**TO DO**
Give the data below again exactly as it stands. Omit the pictures.

**RECORDED DATA**

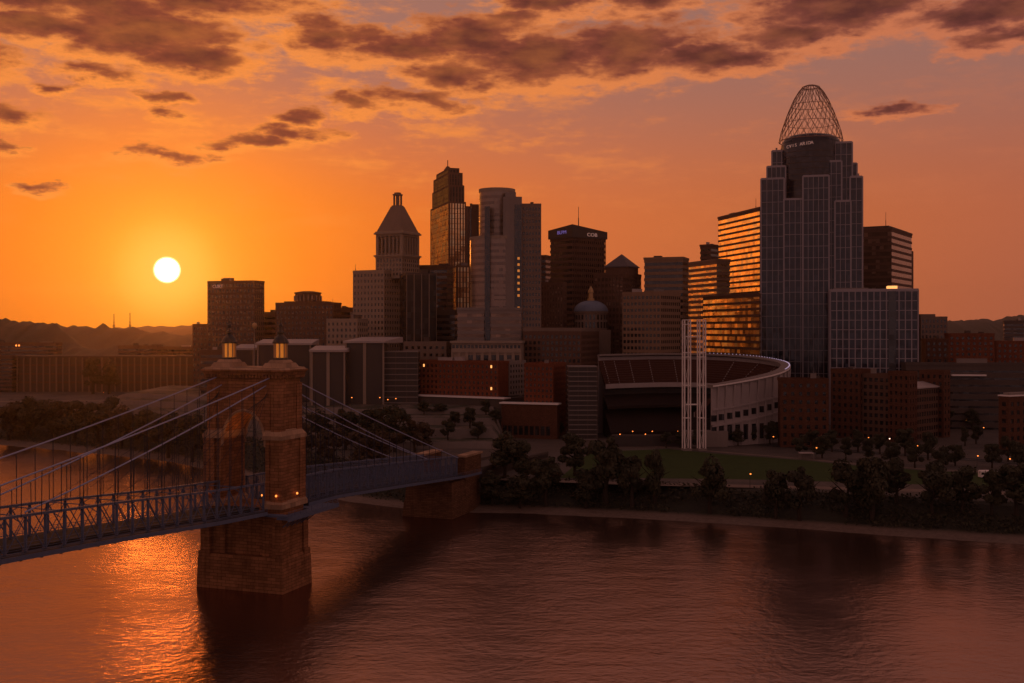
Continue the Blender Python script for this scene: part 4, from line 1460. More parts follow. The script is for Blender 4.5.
# left of the pyramid tower
r, L, D, h = simple('punched', 'office_tower', 'square office slab near the sun with small letters at its top corner', 'office tower', 208, 254, 263.5, 800, 18, 282.5, 'brown_stone', 'glass_dark', 4.0, 2.9, wf=.62, hf=.6, clutter=2, seed=6)
text_part(r, 'CURT', (-L * .78, -.35, h - 3.6), 3.4, 'sign_white', 0, 'sign_letters', 1.0)
MB().box(-L * .62, -L * .54, 4, 7, h + .5, h + 3.8).build('roof_chimney', 'brown_stone', r)
simple('ribbon', 'office_block', 'low pale banded block right of the square slab with letters', 'office block', 262, 276, 279, 830, 15, 314, 'tan_clad', 'glass_dark', seed=3)
simple('punched', 'apartment_building', 'hazy low block left of the square slab with letters', 'building', 193, 207, 210, 840, 15, 326, 'brown_stone', seed=4, clutter=1)
r, L, D, h = simple('punched', 'hotel', 'broad brown block with a round windowed penthouse on its roof', 'hotel', 276, 333, 341, 780, 14, 304.5, 'brown_stone', 'glass_dark', 3.8, 3.0, wf=.5, hf=.5, clutter=0)
pent = MB().lathe([(9.2, 0), (9.2, 7.5), (9.8, 7.6), (9.8, 8.4), (4, 9.4)], 20)
o = pent.build('penthouse', 'brown_stone', r); o.location = (-L * .55, 11, h + .6)
q = MB()
for i in range(20):
    a = 2 * math.pi * (i + .5) / 20
    q.tube((9.3 * math.cos(a), 9.3 * math.sin(a), 2.4), (9.3 * math.cos(a), 9.3 * math.sin(a), 6.0), .8, 4)
o2 = q.build('penthouse_windows', 'glass_bronze', o)
MB().box(-L * .9, -L * .2, 4, 18, h + .6, h + 2.6).build('roof_storey', 'brown_stone', r)
mast(r, -1, 2, h, 4.5, .2)
simple('ribbon', 'office_block', 'short brown block tucked behind the penthouse hotel', 'office block', 338, 350, 354, 830, 15, 309.5, 'brown_stone', 'glass_dark', seed=2)
simple('punched', 'apartment_building', 'pale low building with square windows at the foot of the pyramid tower', 'building', 327, 357, 372, 712, 22, 321, 'limestone', 'glass_dark', 4.0, 3.0, wf=.5, hf=.52, seed=5, clutter=2, minD=10, maxD=14)
simple('ribbon', 'office_block', 'dark block with a ledged roof between the black slab and the brown skyscraper', 'office block', 418, 447, 452, 765, 15, 267, 'brown_stone', 'glass_dark', seed=9)
simple('ribbon', 'office_block', 'plain dark block left of the grey rounded tower', 'office block', 428, 455, 462, 730, 15, 312, 'concrete_dark', 'glass_dark', seed=10)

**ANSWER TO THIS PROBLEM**
Continue the Blender Python script for this scene: part 4, from line 1460. More parts follow. The script is for Blender 4.5.
# left of the pyramid tower
r, L, D, h = simple('punched', 'office_tower', 'square office slab near the sun with small letters at its top corner', 'office tower', 208, 254, 263.5, 800, 18, 282.5, 'brown_stone', 'glass_dark', 4.0, 2.9, wf=.62, hf=.6, clutter=2, seed=6)
text_part(r, 'CURT', (-L * .78, -.35, h - 3.6), 3.4, 'sign_white', 0, 'sign_letters', 1.0)
MB().box(-L * .62, -L * .54, 4, 7, h + .5, h + 3.8).build('roof_chimney', 'brown_stone', r)
simple('ribbon', 'office_block', 'low pale banded block right of the square slab with letters', 'office block', 262, 276, 279, 830, 15, 314, 'tan_clad', 'glass_dark', seed=3)
simple('punched', 'apartment_building', 'hazy low block left of the square slab with letters', 'building', 193, 207, 210, 840, 15, 326, 'brown_stone', seed=4, clutter=1)
r, L, D, h = simple('punched', 'hotel', 'broad brown block with a round windowed penthouse on its roof', 'hotel', 276, 333, 341, 780, 14, 304.5, 'brown_stone', 'glass_dark', 3.8, 3.0, wf=.5, hf=.5, clutter=0)
pent = MB().lathe([(9.2, 0), (9.2, 7.5), (9.8, 7.6), (9.8, 8.4), (4, 9.4)], 20)
o = pent.build('penthouse', 'brown_stone', r); o.location = (-L * .55, 11, h + .6)
q = MB()
for i in range(20):
    a = 2 * math.pi * (i + .5) / 20
    q.tube((9.3 * math.cos(a), 9.3 * math.sin(a), 2.4), (9.3 * math.cos(a), 9.3 * math.sin(a), 6.0), .8, 4)
o2 = q.build('penthouse_windows', 'glass_bronze', o)
MB().box(-L * .9, -L * .2, 4, 18, h + .6, h + 2.6).build('roof_storey', 'brown_stone', r)
mast(r, -1, 2, h, 4.5, .2)
simple('ribbon', 'office_block', 'short brown block tucked behind the penthouse hotel', 'office block', 338, 350, 354, 830, 15, 309.5, 'brown_stone', 'glass_dark', seed=2)
simple('punched', 'apartment_building', 'pale low building with square windows at the foot of the pyramid tower', 'building', 327, 357, 372, 712, 22, 321, 'limestone', 'glass_dark', 4.0, 3.0, wf=.5, hf=.52, seed=5, clutter=2, minD=10, maxD=14)
simple('ribbon', 'office_block', 'dark block with a ledged roof between the black slab and the brown skyscraper', 'office block', 418, 447, 452, 765, 15, 267, 'brown_stone', 'glass_dark', seed=9)
simple('ribbon', 'office_block', 'plain dark block left of the grey rounded tower', 'office block', 428, 455, 462, 730, 15, 312, 'concrete_dark', 'glass_dark', seed=10)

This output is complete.